Reed Smith Client Alerts

In a recent Hong Kong Court of First Instance decision (GD v. HY [2021] HKCFI 3900), the Hon. Madam Justice Mimmie Chan set aside an order made by the Court of First Instance enforcing an emergency award on the basis that the variation of the dispute resolution provision to an arbitration agreement was invalid and therefore there was no valid arbitration agreement between the parties.

Summary of facts

This case concerned an application made by the respondent (HY) to set aside an order made by the Court of First Instance (the Enforcement Order) granting leave to the applicant (GD) to enforce an award of an emergency arbitrator (the Award).
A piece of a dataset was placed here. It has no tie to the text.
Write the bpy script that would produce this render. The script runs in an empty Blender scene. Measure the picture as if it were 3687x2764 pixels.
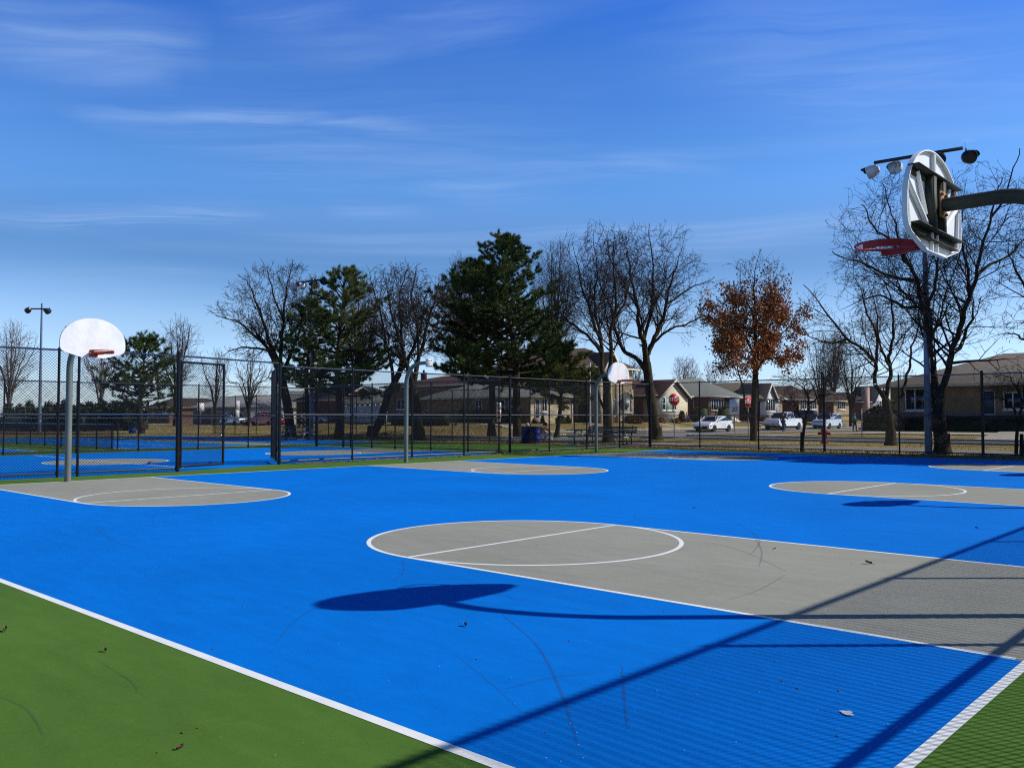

The arbitration was commenced in respect of a loan agreement (the Loan Agreement) made between GD as lender (the Lender), HY and another party (SD) as borrowers (the Borrowers) and two companies as “covenantors” or guarantors (the Covenantors). Pursuant to the Loan Agreement, GD made a loan of HK$303 million (the Loan) to the Borrowers. The Covenantors agreed jointly and severally to repay the Loan with interest. The dispute resolution clause in the Loan Agreement provided for disputes to be resolved by litigation in the courts of Hong Kong. The variation clause stated that the Loan Agreement should not be amended, supplemented or modified “except by written instrument signed by the Parties hereto or their respective duly authorized representatives” (the Variation Clause).

The repayment date of the Loan was extended four times by way of extension letters issued by GD. GD issued a fifth extension letter to the Borrowers (the Fifth Extension Letter), which contained, for the first time, the arbitration clause relied upon by GD (the Arbitration Agreement). The Arbitration Agreement stated, among other things, that “notwithstanding any provision in the Loan Agreement”, the Borrowers and the Covenantors irrevocably agreed that they had the liberty to choose to refer any disputes relating to or arising out of the Loan Agreement and the related guarantees to arbitration in Hong Kong. The Fifth Extension Letter was countersigned by HY, but not by SD or the Covenantors.

In the Award, the emergency arbitrator concluded that he had jurisdiction to grant the Award notwithstanding that the Fifth Extension Letter was not signed by SD.

HY sought to set aside the Enforcement Order on the basis that there was no valid arbitration agreement between GD and HY, as the Fifth Extension Letter was not signed by all the parties to the Loan Agreement and was not a valid variation under the Loan Agreement.